Takedown is a high-intensity coming-of-age story about family illness and competitive combat, with lots of heart, hope, and headlocks.
Where the Dark Stands Still
Written by A.B. Poranek
Published by Margaret K. McElderry Books
Liska knows that magic is monstrous, and its practitioners are monsters. She has done everything possible to suppress her own magic, to disastrous consequences. Desperate to be free of it, Liska flees her small village and delves into the dangerous, demon-inhabited spirit-wood to steal a mythical fern flower. If she plucks it, she can use its one wish to banish her powers. Everyone who has sought the fern flower has fallen prey to unknown horrors, so when Liska is caught by the demon warden of the wood—called The Leszy—a bargain seems better than death: one year of servitude in exchange for the fern flower and its wish.
Whisked away to The Leszy’s crumbling manor, Liska soon makes an unsettling discovery: she is not the first person to strike this bargain, and all her predecessors have mysteriously vanished. If Liska wants to survive the year and return home, she must unravel her taciturn host’s spool of secrets and face the ghosts—figurative and literal—of his past. Because something wakes in the woods, something deadly and without mercy. It frightens even The Leszy…and cannot be defeated unless Liska embraces the monster she’s always feared becoming.
Who We Are in Real Life
Written by Victoria Koops
Published by Groundwood Books
IRL, Darcy has just moved to the small prairie town of Unity Creek with her two moms. It feels like she left everything good behind in the city. She misses her tabletop gaming friends and her boyfriend — and is horrified by the homophobia her family faces in their new home. Then she meets kind, quiet Art, who invites her to join his Dungeons & Dragons game.
Art is mostly happy fading into the background at school and only really coming alive during his friends’ weekly D&D game — until meeting Darcy pulls his life off-course in wonderful and alarming ways. Suddenly he has something worth fighting for. But what if that something puts him in conflict with his father, an influential and conservative figure in their town? Can Art stand up against his father’s efforts to prevent Darcy and her friends from starting a queer-straight alliance at school?
Meanwhile, in game, Darcy’s and Art’s D&D characters join forces to fight corruption as they grow closer in the homebrew world of Durgeon’s Keep — as fantasy and reality collide.
Zombie Apocalypse Running Club
Written by Carrie Mac
Published by Crown Books
Eira and Soren are queer twins living with their survivalist parents when a plague starts spreading that turns people into zombie-like monsters. They disagree with their parents about a lot, but they can’t deny that their way of life keeps them safe while much of the world perishes–for now. When it becomes clear that their safety won’t last, the twins decide to strike out on their own.
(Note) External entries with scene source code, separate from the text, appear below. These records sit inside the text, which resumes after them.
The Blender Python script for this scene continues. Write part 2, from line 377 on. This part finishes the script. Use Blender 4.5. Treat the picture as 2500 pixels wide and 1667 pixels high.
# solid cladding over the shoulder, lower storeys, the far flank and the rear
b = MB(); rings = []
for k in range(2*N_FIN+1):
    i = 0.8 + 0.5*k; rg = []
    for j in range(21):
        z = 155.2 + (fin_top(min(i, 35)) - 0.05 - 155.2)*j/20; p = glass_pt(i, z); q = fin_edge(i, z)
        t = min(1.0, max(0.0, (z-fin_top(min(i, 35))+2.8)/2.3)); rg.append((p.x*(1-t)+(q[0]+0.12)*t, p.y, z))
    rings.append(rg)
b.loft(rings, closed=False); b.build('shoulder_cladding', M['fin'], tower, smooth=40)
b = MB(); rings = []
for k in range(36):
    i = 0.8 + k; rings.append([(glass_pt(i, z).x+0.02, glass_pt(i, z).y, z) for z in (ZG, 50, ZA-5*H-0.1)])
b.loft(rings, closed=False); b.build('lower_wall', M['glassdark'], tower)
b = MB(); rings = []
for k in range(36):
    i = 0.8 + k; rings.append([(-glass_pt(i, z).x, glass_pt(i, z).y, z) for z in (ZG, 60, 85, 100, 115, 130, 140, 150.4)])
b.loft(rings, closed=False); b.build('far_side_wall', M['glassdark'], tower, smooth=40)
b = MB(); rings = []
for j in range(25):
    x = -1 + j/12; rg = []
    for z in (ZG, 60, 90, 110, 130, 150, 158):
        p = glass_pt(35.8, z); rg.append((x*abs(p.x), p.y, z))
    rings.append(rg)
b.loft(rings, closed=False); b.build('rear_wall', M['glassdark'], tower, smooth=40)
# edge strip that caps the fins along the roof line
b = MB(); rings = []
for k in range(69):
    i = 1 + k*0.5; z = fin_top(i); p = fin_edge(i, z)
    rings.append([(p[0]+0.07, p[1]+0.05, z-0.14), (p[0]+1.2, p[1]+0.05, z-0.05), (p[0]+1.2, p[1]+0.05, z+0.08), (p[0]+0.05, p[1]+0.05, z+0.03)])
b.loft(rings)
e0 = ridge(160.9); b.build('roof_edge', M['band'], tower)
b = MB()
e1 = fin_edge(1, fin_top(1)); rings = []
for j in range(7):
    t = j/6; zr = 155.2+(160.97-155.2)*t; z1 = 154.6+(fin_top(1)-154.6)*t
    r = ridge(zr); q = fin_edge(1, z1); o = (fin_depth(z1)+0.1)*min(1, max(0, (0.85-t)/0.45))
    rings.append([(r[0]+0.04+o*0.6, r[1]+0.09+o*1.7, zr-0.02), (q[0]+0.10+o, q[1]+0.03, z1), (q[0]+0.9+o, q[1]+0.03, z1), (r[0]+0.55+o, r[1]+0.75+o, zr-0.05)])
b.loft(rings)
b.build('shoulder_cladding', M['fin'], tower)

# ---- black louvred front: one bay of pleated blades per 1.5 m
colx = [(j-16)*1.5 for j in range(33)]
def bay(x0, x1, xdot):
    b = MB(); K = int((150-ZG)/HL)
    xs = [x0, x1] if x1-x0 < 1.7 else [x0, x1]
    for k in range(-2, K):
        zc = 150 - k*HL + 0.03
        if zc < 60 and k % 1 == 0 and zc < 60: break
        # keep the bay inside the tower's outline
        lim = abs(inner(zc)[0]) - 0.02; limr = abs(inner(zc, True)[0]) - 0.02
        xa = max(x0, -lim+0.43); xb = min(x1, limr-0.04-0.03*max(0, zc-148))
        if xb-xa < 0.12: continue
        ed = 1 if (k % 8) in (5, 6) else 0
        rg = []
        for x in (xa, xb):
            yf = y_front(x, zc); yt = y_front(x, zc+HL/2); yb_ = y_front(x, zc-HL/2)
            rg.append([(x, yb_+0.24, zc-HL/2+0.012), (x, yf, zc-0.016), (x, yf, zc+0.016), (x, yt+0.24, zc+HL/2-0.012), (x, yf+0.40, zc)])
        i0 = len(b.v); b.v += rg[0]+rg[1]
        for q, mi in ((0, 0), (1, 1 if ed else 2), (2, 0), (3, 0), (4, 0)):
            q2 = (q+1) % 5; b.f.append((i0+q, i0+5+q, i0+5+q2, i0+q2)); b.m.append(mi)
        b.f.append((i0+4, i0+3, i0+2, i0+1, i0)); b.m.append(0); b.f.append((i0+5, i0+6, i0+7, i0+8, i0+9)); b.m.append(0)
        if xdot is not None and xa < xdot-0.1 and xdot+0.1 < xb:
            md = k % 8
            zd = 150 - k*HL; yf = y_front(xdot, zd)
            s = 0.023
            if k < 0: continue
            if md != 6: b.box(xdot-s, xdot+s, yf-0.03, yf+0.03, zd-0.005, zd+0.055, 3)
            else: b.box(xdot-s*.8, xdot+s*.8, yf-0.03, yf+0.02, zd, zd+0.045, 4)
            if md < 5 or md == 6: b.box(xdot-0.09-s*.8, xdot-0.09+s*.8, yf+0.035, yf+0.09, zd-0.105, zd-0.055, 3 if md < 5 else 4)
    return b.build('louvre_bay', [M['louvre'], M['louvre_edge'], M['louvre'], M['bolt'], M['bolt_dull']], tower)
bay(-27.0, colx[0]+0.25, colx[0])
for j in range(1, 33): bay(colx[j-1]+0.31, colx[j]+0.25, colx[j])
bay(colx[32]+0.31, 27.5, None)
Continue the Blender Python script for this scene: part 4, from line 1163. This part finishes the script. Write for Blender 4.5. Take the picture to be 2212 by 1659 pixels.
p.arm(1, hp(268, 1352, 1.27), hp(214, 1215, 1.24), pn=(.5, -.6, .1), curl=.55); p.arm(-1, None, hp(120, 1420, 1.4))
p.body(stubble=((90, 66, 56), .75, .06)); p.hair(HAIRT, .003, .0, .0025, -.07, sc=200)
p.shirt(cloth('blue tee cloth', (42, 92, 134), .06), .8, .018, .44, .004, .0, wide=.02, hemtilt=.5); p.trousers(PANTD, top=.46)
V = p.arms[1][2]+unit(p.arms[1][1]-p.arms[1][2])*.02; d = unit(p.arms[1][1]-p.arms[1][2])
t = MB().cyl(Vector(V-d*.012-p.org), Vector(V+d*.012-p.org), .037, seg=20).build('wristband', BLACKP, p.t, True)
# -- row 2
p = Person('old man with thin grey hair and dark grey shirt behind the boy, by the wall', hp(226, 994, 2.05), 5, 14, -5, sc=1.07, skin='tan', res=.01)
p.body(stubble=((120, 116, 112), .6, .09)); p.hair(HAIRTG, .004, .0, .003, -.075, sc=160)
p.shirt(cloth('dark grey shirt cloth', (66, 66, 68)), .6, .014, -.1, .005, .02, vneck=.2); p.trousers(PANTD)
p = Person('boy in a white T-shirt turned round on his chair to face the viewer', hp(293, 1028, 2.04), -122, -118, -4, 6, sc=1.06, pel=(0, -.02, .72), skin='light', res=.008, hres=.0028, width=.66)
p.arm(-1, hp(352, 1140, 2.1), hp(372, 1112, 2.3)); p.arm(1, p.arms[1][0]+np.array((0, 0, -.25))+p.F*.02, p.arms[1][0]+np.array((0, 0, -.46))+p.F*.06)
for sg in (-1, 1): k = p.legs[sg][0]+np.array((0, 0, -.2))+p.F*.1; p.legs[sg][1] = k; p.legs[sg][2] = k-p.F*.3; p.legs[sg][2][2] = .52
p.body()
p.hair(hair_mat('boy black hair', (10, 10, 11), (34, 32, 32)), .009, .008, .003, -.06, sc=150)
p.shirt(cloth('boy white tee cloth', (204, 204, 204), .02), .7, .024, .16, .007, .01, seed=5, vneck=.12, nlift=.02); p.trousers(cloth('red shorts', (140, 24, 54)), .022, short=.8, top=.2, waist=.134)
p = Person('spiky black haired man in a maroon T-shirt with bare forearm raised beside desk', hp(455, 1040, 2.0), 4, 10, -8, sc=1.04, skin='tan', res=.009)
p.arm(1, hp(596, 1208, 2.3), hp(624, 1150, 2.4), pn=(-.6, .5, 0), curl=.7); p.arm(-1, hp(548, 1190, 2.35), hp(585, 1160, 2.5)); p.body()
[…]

They don’t get far before encountering the one remaining person in the closest town: their friend Racer, a gold medal-winning Special Olympics champion. Racer is appalled at the twins’ slow speed and tells them that their survivalist skills aren’t worth anything if they can’t outrun the monsters. He sets them on a training regimen that comes in handy when they embark on the bigger journey ahead of them.
On their trek they find friends, enemies, and even love. But with zombies on their heels at every turn, will they ever be able to slow down?